PHOTO. Suncor's Fort Hills is seen as the best oilsands mining asset in the region because of the Paraffinic Froth Treatment (PFT) process it uses to remove heavy hydrocarbon molecules in the extraction process which is much less carbon intensive because it doesn’t require upgrading before further refining and marketing and uses less diluent. Melanie Walsh. REPORTER.

Suncor Energy Inc. is reporting a net loss of $2.3 billion for the fourth quarter of 2019 due mainly to asset impairment charges of $3.3 billion.

The Calgary company says about $2.8 billion of the charges are related to lower forecast oil prices for production from its Fort Hills oilsands mine in northern Alberta.

About $393 million accounts for higher capital cost estimates for the West White Rose Project off Newfoundland and Labrador, expected to begin producing oil in 2022.

Analysts had expected net income of $1.1 billion or 65 cents per share in the last three months of 2019, up from $580 million or 36 cents in the same quarter of 2018, according to financial markets data firm Refinitiv.

Suncor reported comparable operating earnings rose to $782 million or 51 cents per share in the quarter ended Dec. 31 due to improved western Canadian crude oil prices.

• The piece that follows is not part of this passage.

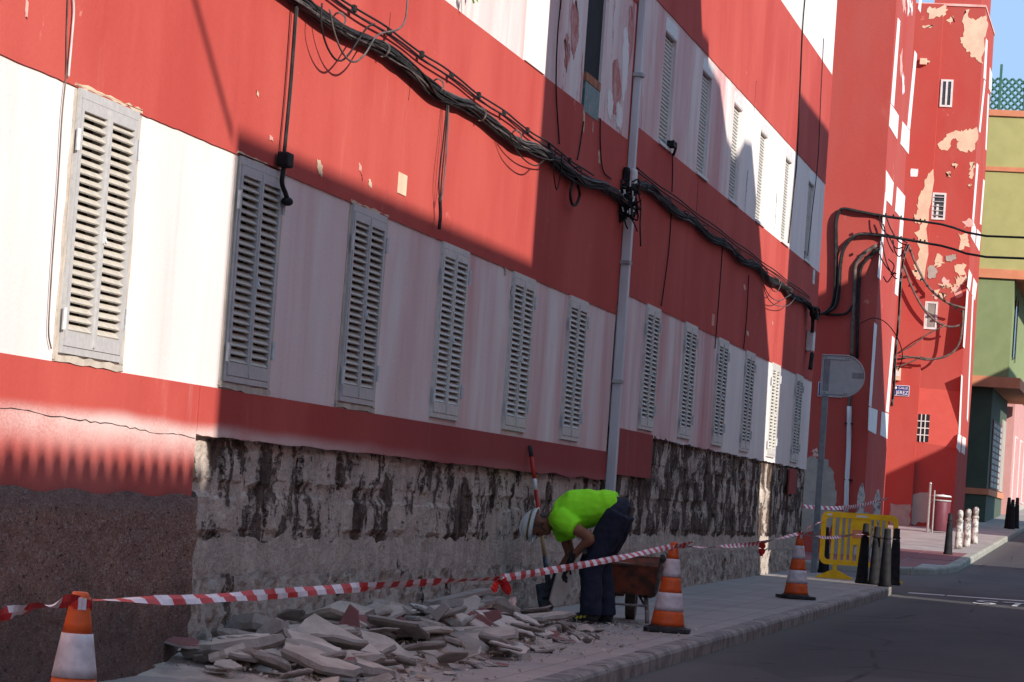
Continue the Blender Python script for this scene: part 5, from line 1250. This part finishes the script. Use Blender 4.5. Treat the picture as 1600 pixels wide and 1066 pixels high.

Total upstream production was 778,000 barrels of oil equivalent per day during the fourth quarter of 2019, compared to 831,000 boe/d in the prior year quarter.

The decrease was mainly due to lower oilsands production of 418,000 barrels per day, compared with 433,000 in the year-earlier period, as a result of planned maintenance and provincial production curtailments in Alberta.

The company says it will increase its quarterly dividend by 11 per cent to 46.5 cents per share in March.